Pull out every line below containing the word "Write".

### Excerpted data
begin
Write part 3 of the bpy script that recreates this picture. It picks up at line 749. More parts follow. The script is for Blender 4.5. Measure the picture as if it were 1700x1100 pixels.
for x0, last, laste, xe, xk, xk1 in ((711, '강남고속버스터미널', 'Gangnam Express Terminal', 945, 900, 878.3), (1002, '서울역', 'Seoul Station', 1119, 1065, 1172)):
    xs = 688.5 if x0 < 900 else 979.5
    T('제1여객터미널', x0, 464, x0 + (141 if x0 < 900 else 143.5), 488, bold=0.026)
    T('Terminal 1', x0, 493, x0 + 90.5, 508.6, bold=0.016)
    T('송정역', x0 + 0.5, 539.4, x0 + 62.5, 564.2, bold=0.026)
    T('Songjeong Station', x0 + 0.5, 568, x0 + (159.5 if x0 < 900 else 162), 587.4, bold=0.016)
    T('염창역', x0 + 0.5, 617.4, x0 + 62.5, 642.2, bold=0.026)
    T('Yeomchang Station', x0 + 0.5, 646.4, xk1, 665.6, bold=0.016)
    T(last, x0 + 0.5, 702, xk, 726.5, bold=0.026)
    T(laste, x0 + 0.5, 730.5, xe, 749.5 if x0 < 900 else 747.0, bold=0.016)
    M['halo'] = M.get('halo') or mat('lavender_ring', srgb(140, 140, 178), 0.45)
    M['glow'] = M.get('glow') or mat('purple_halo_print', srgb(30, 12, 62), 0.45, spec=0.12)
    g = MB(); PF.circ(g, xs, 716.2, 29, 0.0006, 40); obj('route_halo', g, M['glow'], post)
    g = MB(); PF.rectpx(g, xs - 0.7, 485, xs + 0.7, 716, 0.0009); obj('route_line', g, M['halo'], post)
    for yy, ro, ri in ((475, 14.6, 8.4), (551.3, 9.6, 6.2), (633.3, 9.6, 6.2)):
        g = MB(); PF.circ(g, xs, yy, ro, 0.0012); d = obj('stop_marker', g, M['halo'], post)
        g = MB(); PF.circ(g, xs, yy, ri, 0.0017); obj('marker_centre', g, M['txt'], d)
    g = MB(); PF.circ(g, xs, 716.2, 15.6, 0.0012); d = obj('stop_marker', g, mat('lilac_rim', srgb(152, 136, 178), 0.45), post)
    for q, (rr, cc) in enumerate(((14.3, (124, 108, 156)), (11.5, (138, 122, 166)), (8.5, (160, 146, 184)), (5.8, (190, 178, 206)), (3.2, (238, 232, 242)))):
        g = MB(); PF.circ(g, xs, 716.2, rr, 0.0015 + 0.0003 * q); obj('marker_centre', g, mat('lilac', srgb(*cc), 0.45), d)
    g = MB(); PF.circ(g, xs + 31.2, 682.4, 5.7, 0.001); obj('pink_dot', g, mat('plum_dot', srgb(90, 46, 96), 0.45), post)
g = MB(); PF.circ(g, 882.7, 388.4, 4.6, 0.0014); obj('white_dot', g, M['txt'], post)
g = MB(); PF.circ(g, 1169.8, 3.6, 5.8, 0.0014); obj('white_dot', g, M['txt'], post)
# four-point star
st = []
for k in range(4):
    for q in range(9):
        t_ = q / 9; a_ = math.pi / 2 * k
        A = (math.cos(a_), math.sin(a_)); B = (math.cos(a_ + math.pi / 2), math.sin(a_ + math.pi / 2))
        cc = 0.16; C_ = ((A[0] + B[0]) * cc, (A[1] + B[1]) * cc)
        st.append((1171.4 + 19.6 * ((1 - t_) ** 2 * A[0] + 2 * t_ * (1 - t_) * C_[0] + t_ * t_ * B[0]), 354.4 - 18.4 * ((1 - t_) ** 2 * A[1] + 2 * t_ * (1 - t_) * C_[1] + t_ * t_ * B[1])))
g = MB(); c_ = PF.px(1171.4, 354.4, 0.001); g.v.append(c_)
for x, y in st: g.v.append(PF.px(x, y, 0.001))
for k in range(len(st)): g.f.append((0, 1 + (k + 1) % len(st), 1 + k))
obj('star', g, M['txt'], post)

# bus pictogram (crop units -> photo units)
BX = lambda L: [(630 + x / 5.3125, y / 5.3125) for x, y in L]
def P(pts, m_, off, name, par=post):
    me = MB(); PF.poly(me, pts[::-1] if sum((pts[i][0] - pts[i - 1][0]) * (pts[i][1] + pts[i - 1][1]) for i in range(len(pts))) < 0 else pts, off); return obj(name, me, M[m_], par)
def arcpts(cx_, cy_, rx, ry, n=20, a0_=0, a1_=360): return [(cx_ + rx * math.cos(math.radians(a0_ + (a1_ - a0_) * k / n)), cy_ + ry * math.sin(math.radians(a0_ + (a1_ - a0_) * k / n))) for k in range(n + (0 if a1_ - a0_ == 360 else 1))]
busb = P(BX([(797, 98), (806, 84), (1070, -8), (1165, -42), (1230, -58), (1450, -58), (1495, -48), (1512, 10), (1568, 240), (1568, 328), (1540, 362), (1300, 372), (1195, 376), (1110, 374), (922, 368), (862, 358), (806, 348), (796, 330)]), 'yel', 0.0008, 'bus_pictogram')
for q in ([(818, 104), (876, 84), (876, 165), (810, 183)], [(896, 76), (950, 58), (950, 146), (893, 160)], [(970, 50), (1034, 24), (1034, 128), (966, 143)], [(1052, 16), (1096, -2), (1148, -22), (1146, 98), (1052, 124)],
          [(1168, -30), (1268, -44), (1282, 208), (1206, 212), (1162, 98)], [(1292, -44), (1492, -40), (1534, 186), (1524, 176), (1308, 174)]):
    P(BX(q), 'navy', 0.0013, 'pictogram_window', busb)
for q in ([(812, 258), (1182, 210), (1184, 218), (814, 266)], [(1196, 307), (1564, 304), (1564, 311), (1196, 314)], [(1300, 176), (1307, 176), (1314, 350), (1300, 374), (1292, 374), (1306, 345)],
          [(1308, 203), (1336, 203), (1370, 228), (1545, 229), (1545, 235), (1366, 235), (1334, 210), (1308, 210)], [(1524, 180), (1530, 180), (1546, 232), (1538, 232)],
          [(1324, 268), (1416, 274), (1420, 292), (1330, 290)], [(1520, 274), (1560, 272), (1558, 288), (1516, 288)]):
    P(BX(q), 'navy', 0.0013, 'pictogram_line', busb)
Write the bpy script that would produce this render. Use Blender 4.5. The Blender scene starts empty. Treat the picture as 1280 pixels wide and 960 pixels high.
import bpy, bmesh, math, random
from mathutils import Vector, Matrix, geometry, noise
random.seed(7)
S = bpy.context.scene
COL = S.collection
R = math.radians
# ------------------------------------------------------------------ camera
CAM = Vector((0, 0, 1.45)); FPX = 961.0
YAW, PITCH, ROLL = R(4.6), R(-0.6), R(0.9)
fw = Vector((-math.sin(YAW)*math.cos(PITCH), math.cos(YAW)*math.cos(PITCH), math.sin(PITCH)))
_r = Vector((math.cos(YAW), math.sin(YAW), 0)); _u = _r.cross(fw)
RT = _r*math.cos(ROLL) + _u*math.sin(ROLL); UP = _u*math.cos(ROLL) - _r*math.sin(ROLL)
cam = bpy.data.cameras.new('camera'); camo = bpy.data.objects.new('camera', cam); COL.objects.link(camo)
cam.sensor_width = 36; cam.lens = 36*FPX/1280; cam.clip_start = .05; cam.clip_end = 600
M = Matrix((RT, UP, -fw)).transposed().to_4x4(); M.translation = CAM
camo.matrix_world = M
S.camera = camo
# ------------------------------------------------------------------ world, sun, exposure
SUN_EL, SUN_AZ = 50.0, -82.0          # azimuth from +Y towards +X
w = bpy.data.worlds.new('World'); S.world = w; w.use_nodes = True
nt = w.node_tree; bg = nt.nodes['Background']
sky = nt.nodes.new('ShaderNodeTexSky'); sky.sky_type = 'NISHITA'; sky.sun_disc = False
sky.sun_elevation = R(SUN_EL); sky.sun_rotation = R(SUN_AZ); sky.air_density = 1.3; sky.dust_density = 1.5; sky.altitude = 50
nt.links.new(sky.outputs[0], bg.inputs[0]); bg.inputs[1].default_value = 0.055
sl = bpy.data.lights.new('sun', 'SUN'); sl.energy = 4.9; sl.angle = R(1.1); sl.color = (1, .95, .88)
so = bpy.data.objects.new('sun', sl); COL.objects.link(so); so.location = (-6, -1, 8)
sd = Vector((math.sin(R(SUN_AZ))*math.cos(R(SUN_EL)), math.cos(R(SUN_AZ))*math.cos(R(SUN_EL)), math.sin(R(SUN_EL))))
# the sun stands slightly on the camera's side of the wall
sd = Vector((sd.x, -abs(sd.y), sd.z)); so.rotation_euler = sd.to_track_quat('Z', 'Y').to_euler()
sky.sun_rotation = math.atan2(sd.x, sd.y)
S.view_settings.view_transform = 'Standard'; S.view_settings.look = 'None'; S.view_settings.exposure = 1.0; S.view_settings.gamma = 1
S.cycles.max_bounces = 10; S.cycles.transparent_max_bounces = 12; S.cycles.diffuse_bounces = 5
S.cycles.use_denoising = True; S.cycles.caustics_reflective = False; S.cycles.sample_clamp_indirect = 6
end
### Answer in full
Write part 3 of the bpy script that recreates this picture. It picks up at line 749. More parts follow. The script is for Blender 4.5. Measure the picture as if it were 1700x1100 pixels.
Write the bpy script that would produce this render. Use Blender 4.5. The Blender scene starts empty. Treat the picture as 1280 pixels wide and 960 pixels high.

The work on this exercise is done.